Their next question was “Where is this man; meaning Jesus?”
And the guy didn’t know the answer.
But John’s whole Gospel is written so all of us can find Him.
And in finding Him, we find ourselves!!!
We begin to get a clue as to who we are, where we are, and what we are to do about it.
And thus, our identity crisis moves out of crisis mode.
And this occurs because, by grace, through faith in Christ our broken relationship with God is mended.
And our sins are forgiven.
The theme of sin runs through this entire chapter right from the beginning.
Coming upon the blind man, Jesus’ disciples ask Him, “Rabbi, who sinned, this man or his parents, that he was born blind?”
The disciples were Jews, and they and the Pharisees assumed that sin and physical suffering went hand in hand.
The notion that the parent’s sins are visited on the children was a common worldview and reaction to suffering.
Thus, in verse 34 the Pharisees dismiss the man born blind and his testimony about Christ with, “You were steeped in sin at birth; how dare you lecture us!”
Christ’s Words turn the conversation away from this way of looking at the world.

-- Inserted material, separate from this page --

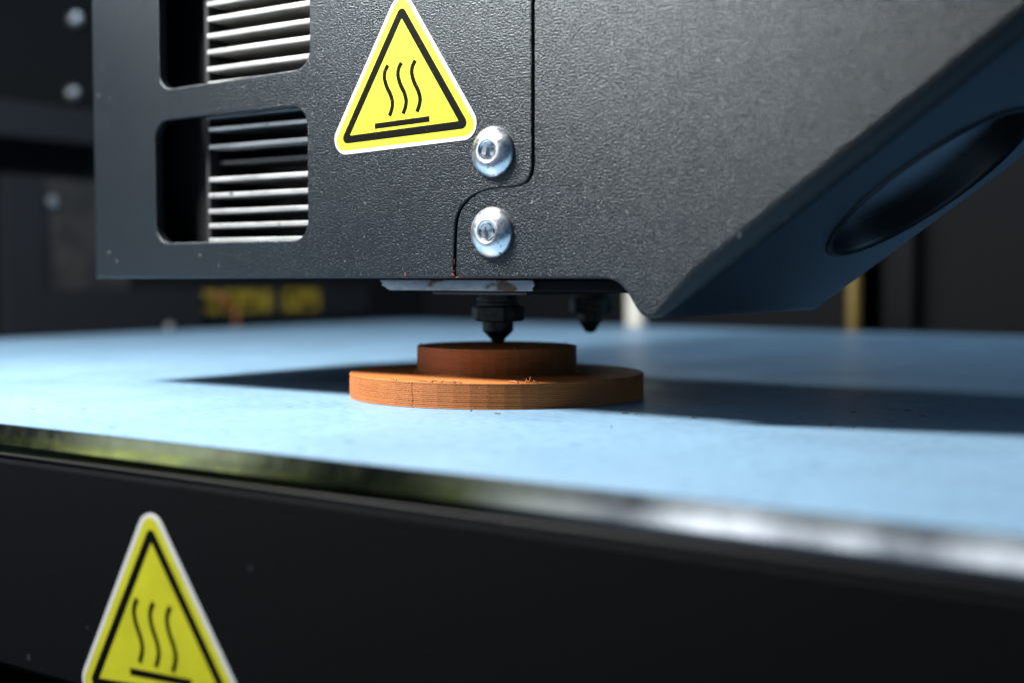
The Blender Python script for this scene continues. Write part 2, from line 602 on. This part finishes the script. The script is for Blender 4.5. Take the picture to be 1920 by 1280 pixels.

And what an awful worldview this was!
Imagine what an outcast this caused the man born blind to be!
Imagine how disgusted persons were with his very existence.
Praise the Lord that God’s powerful, loving justice shines much more brightly than this kind of outlook.
The world is not some kind of moral slot-machine, where people put in a coin ( a good act, say, or an evil one) and get out a particular result (a reward or a punishment).
This is not to say that actions don’t have consequences.
Good things often happen as a result of good actions, like kindness produces gratitude…
…and bad things often happen through bad actions, like drunk driving causes car accidents.
But this isn’t inevitable.
Kindness is sometimes not appreciated, and some drunk drivers get away with it.
So, “Being born blind doesn’t mean you must have sinned,” says Jesus.
“Nor does it mean that your parents must have sinned.”
No: something much stranger, more mysterious and more hopeful is going on.
And with Christ, nothing is a dead end.
There is always hope!!!
When the townsfolk bring the now-seeing-man born blind to the Pharisees, an interrogation takes place.
And the Pharisees seem to be more caught up, from the start, with the fact that Jesus “had made the mud and opened the man’s eyes” on the Sabbath, than with celebrating a miracle.
“How can a sinner do such miraculous signs?” they protested.
The Pharisees wanted to drive a solid wedge between Jesus and God.
“Give glory to God,’… We know this man is a sinner,” they say in verse 24.